I'm not sure about the classics but I really don't believe in poetry translation. The rhythm, the sound, the music, all the effort of the poet often goes down the drain.

This is true, and its sad how difficult it would be to read all of the greatest poets in their original languages. That being said, a good translator puts in massive amounts of effort to create a work which has a similar poetic voice to the original and also keeps the concepts of the writer as close to that portrayed in the original work as possible. So its still worth reading translated poetry, you can still get a lot out of it, you just have to understand you won't have the same experience as one who read the original work.
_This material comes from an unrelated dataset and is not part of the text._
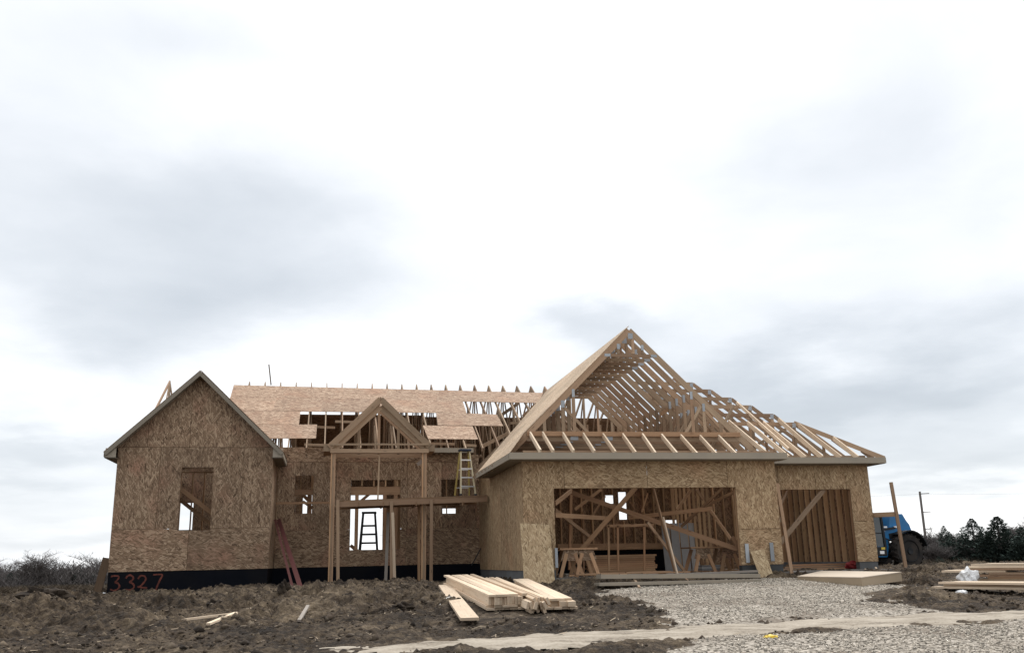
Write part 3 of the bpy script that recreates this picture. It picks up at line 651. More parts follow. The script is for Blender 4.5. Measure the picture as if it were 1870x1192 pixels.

And heck, maybe some translations are able to even surpass the original due to differences in language allowing for more effective rendering of certain sentiments.

to be fair reading the divine comedy in translation is much better than reading 99.9% of books in ones own native language, whatever that may be

fansubs are also littered with flagrant typos and formatting errors; book translators do a better job. You can also compare multiple translations

>do you even know what "t." means
It's short for tfw

>I hope you haven't read anything translated by, *shudders,* Constance Garnett?

I remember quite a few threads about Constance Garnett. Unfortunately, I listened to a TBK audiobook written by Garnett before I was made aware of how awful her translations were. I read Crime and Punishment in my very early teens and can't remember who the translator was. I believe it was a Penguin classic. I have two copies of Notes From the Underground on my kindle, and I can't begin reading either because they differ way too much from each other. I've been meaning to make a thread about that. And neither are translated by Garnett. The only two Tolstoy's I've read are Anna and Ivan Ilyich, again nether by Garnett. Upon reading her translations next to others, though, she really does seem bland and lifeless.

So, wich translation is good?

Came here to say this is wrong
t. Is like "regards,"
But derived from Spurdo

This.

Anyone who has read Garnett's Anna Karenina or Brothers K knows that they're damn good

Pretty sure you took the bait my dude

Wtf I hate Garnett now

tfw you know you got to find compromises

The Odyysey and Illad were told via oral tradition and didn't nessecarily get told the exact same way every time even in their original language and thus are unusually friendly to translation.

The Divine Comedy is probably moderately better in its untranslated form but I wouldn't know.

Translations can result in works better than the original, just like how foreign voice actors can sometimes end up outperforming the original voice actor.

Unbelievable degree of ignorance. Babel in translation is a mere shadow of the original prose

I agree with the first part of the post. Because you see, a translation uplift the mediocre and average the genius, specially when they are masters of they language.